I was a student at the University of Wisconsin – Platteville, when a “new” approach to rhythmic learning emerged.  It was based on the work of Professor Edwin Gordon and was being developed by James Froseth who was then at the UW-Madison.  It dared to suggest that maybe we have this “backwards” and that the missing factor in this whole “mathematical” approach to rhythm was the actual concept of a “beat” or “pulse”  It dared to suggest that until a student has the actual physical experience of a steady pulse, (the “heartbeat” of music) and then builds further concepts by combining these pulses to create longer tones or dividing these pulses to create shorter tones, that any actual rhythmic learning is impossible (or, as I have suggested, accomplished by “accident”)!  It went on to suggest that until a student is able to experience this “pulse” through large muscle movements, as practiced by something as simple as marching around the room to a selection of music, he/she will be unable to successfully “refine” this experience to the smaller muscle movement of fingers and tongue.  This “organic” approach to rhythmic learning was not really new; but it was the first time that it had been systematically applied to learning instrumental music.

Thus, the initial pilot version of Froseth’s  “The Individualized Instructor – Sing, Drum and Play” was developed.  Thomas Dvorak, another UW-Platteville graduate, was teaching at the time at McFarland, Wisconsin and was involved in testing the early versions of this “method”.  Professor Dvorak went on to a nationally recognized career from which he has since retired, as the Director of Bands at UW-Milwaukee.  Richard Grunow, still another UW-Platteville graduate who went on to establish and lead a program of music education at the famous Eastman School of Music in Rochester NY, was also involved in implementing the Gordon-Froseth approach in its early days.
Neither of these distinguished music educators were “ivory tower theorists” but had witnessed the practicality and success of this approach in actual application through years of teaching in public schools.

This method used terminology that was “new” to publications of this kind.  The concept of pulse was known as “tempo beats” and those divisions of the pulse as “duple and triple meter beats”.  For example, rather than the traditional cerebral approach to learning “eighth notes”, students experienced  the concept through such activities as clapping or tapping steady pulses (tempo beats) while singing  familiar (at least then) songs like “Yankee Doodle” for duple meter beats, or “Row, Row, Row Your Boat” for triple meter beats.  Rhythmic learning then grows organically from these basic concepts. 
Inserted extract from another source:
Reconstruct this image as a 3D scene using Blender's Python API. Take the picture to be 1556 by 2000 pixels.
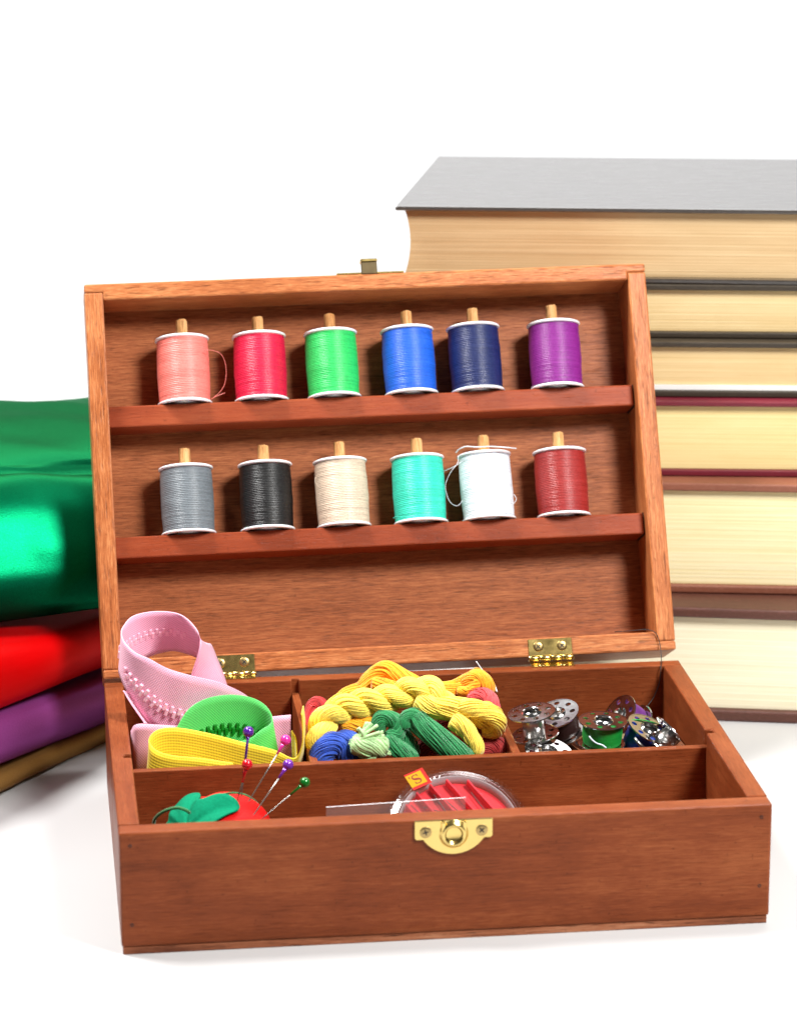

We all “learned” at some time that 6/8 meter “meant” that there were six beats in a measure (a “measure”?) and that an eighth note “gets” one beat.  This new approach established a tempo beat, represented in this case by a dotted quarter note, and had the student experience the division of the pulse into three equal parts (“Merrily, Merrily, Merrily, Merrily”) and learned the equally common pattern of quarter-eighth in the same way (“life is but a dream”).  So the eventual (and much more realistic) concept is that 6/8 usually  means that there are 2 beats in a measure and the dotted quarter note represents the “tempo beat”.  Teaching of “cut time” also becomes so much easier: the student “transfers” the concept of duple meter-beats (“Yankee Doodle”) into a version in which the tempo beat is represented by a half-note and the duple meter beats by quarter notes – it sounds the same – it just looks different!   Other terms adopted in later incarnations of this approach substitute the terms “macro beats” and “micro beats”.  Whatever the terms, the approach remains the same:  physical experience of a steady pulse forms the basis of all rhythmic learning.

The original Froseth series also involved included similar “organic” approaches to the melodic aspects of music learning by recognition of tonal patterns in major and minor tonalities, based on another term coined by Gordon; “audiation”.  A series of supplementary books included page after page of actual songs employing the basic concepts introduced in the method.

So, why after over 40 years hasn’t this innovative and practical approach to music pedagogy been more widely used?   That’s a difficult question to answer, but probably begins with music educators’ reluctance to “re-learn” something in a manner different from which it was originally “learned”.   Another factor, in my opinion, has to do with the non-musical factor of marketing.  The “big-box” music publishers have over the years come out with slick publications that included lots of “bells and whistles” and became the “leading” (that is; best selling) pedagogical publications, not so much by virtue of their substance but of their style and familiarity.  A much better and more practical approach is possible. Music educators just have to look a little harder to find it!